Ведь очень мало сказать, что Вл. Соловьев субъективно был настроен как защитник прогресса. Тот прогресс, который проповедовался на Западе и процветал в эпоху Просвещения, был чужд Вл. Соловьеву, поскольку это был прогресс индивидуалистический, субъективистский, или, вообще говоря, буржуазно-капиталистический. Такой прогресс Вл. Соловьев считал объективно-исторической необходимостью для человеческого развития. Но сам он мечтал о совсем другом прогрессе, который основывался на цельном знании и цельном человеке. Как показывает тщательное исследование, соловьевский прогресс не имел ничего общего ни с западничеством, ни со славянофильством. Новый человек мыслился ему настолько новым, что можно назвать его взгляды в этой области только утопическими. Конечно, такая утопия — это еще не революция. Но если подойти к делу общественно-политически, то этот утопизм есть во всяком случае мечта об изменении общества.

Наконец, еще на третий вопрос мы хотели бы обратить внимание читателя в этом кратком предисловии. Он касается по преимуществу личности Вл. Соловьева и его интимной настроенности в проведении своих идей, особенно в самом конце жизни. Вл. Соловьев много времени потратил на построение своей утопической теории относительно слияния церковной и светской власти в одно нераздельное целое.
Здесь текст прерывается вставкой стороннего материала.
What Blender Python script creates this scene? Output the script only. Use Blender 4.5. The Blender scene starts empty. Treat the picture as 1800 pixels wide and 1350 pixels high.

Время тяжкой реакции, в которое он жил, разрушило всю его утопическую настроенность, так что, не зная куда деться, философ умер в отчаянии и бессилии. Но у него была одна мечта, которая в течение его жизни принимала разные формы и которая, насколько можно судить, единственно осталась у него непоколебимой. Это мечта о России. У него была своя Россия, не восточная и не западная, не объективистская и не субъективистская, не узконациональная, но и не ширококосмополитическая, а, как он писал, «семья народов». Это равновесие субъективной и объективной жизни и это равновесие национального и интернационального, а отсюда и мировая роль России — вот что было последней мечтой Вл. Соловьева.

В заключение напомним марксистско-ленинскую идею о необходимости изучать прошлое и необходимости его критической переработки для современных целей.

«…Теоретическое мышление является прирожденным свойством только в виде способности. Эта способность должна быть развита, усовершенствована, а для этого не существует до сих пор никакого иного средства, кроме изучения всей предшествующей философии» (1, 20, 366).

«Продолжение дела Гегеля и Маркса должно состоять в диалектической обработке истории человеческой мысли, науки и техники» (2, 29, 131).